British Labour Party members and paid participants in the party’s private leadership election (something akin to a U.S. primary) have chosen Jeremy Corbyn, the member of Parliament for Islington North, as their new leader.
Corbyn, an open admirer of Karl Marx and a columnist for a newspaper that was originally an organ of the Communist Party of Great Britain, replaces Ed Miliband, who resigned in May after the party’s catastrophic performance in this year’s general election.
Having lost 26 seats in Parliament despite many polls predicting victory, Labour has chosen a new direction. Overwhelmingly, its members rejected the more moderate course taken by former Prime Ministers Tony Blair and Gordon Brown in favor of a much more leftist course.
The conventional wisdom is that Corbyn’s radicalism will scare Britons. It’s not just because of the standard left-wing commitment to high taxes (including a windfall tax) and the like — here is a brief look at some of his more controversial ideas and public statements.
‘People’s QE’
Corbyn has proposed the printing of new money, which would be used as a means of directly financing a much higher level of government spending. He refers to this as a “People’s Quantitative Easing,” but it differs vastly from the standard QE that most central banks engage in to promote price stability.
Critics charge that such an overt policy of debasing the pound in order to fatten the government’s coffers would be ruinous for Britain’s economy and also a violation of EU rules.
Nationalization
Corbyn supports the nationalization of certain British industries, including the energy sector and the railways.
Terrorism
Corbyn, who has long supported Irish reunification, was an Irish Republican Army sympathizer who in 1984 invited Gerry Adams to Westminster. Adams was, at that time, the public face and voice of a leftist Irish Republican terrorist movement that was still very busy blowing people up. Weeks before Corbyn’s invitation, the IRA had killed five and injured several others when it bombed a Conservative Party conference in Brighton. The attack was a failed attempt to assassinate Prime Minister Margaret Thatcher.
Today a member of the Irish parliament, Adams was among the first to congratulate Corbyn on his victory earlier today.
More recently, Corbyn referred to members of Hamas and Hezbollah as “friends” and described it as an “honor and pleasure” to host them.
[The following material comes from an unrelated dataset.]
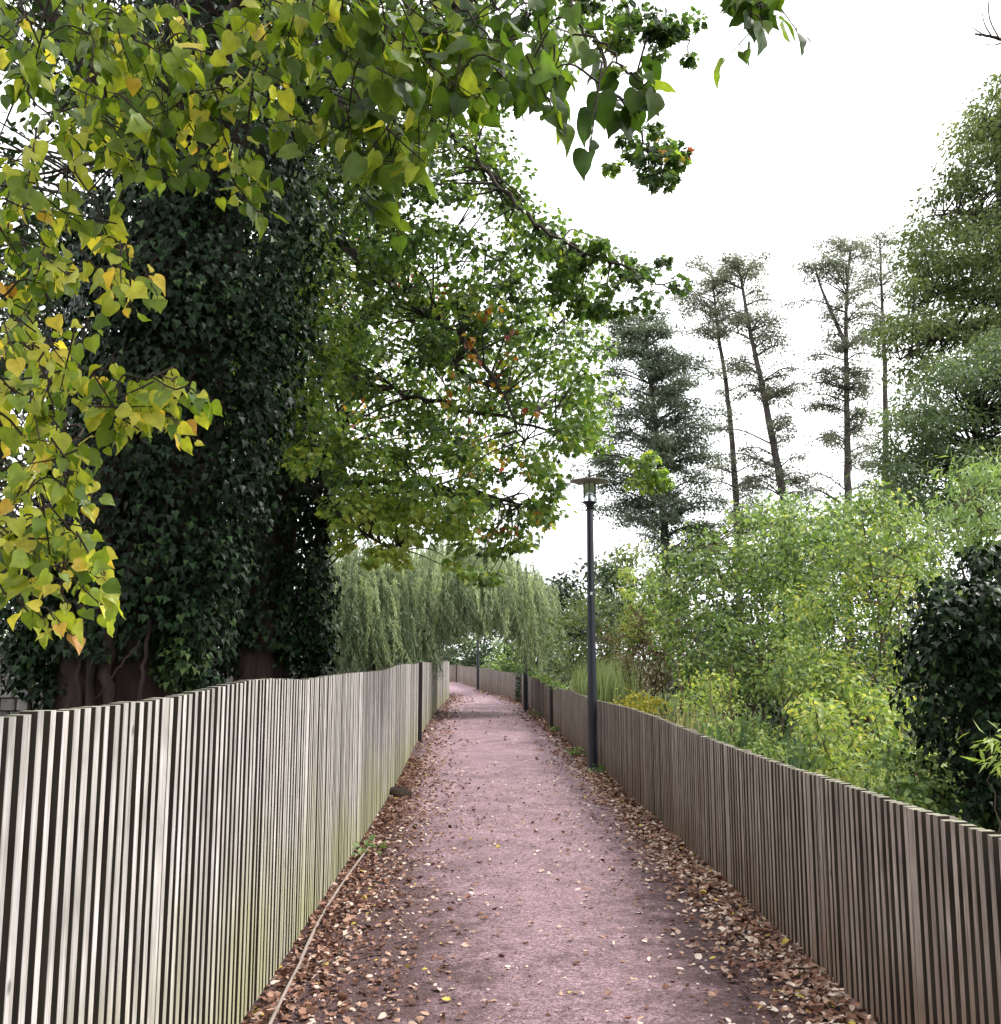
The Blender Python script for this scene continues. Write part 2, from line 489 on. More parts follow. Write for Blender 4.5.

He has demanded both terrorist groups’ inclusion in the Middle East peace process.
Corbyn maintains that despite his use of the word “friends,” he does not agree with either of those terrorist groups or their activities, but that “to bring about a peace profess, you have to talk to people with whom you profoundly disagree.”
Corbyn has also defended at least one prominent Sept. 11 truther (of the variety that claims Israel plotted the attack), hosted a call-in show on Iranian state television, and apparently donated money to a well-known Holocaust denier.
Foreign affairs
Corbyn is chairman of an organization called Stop the War UK, which currently accuses the United States (and, by extension, President Obama) of waging a proxy war against Russia in Ukraine — recall that Russia invaded Ukraine in 2014 and annexed part of its territory.
Nuclear disarmament
Corbyn has long supported the unilateral nuclear disarmament of Britain.
Monarchy
In one radical position that’s more relatable to Americans, Corbyn is a small-R republican — which is to say, he favors abolition of the British monarchy. In 1994, he demanded a vote in the House of Commons to abolish it. He has leaked word that he will refuse to sit on the council that traditionally advises the queen — it would be the first time any opposition leader ever did so.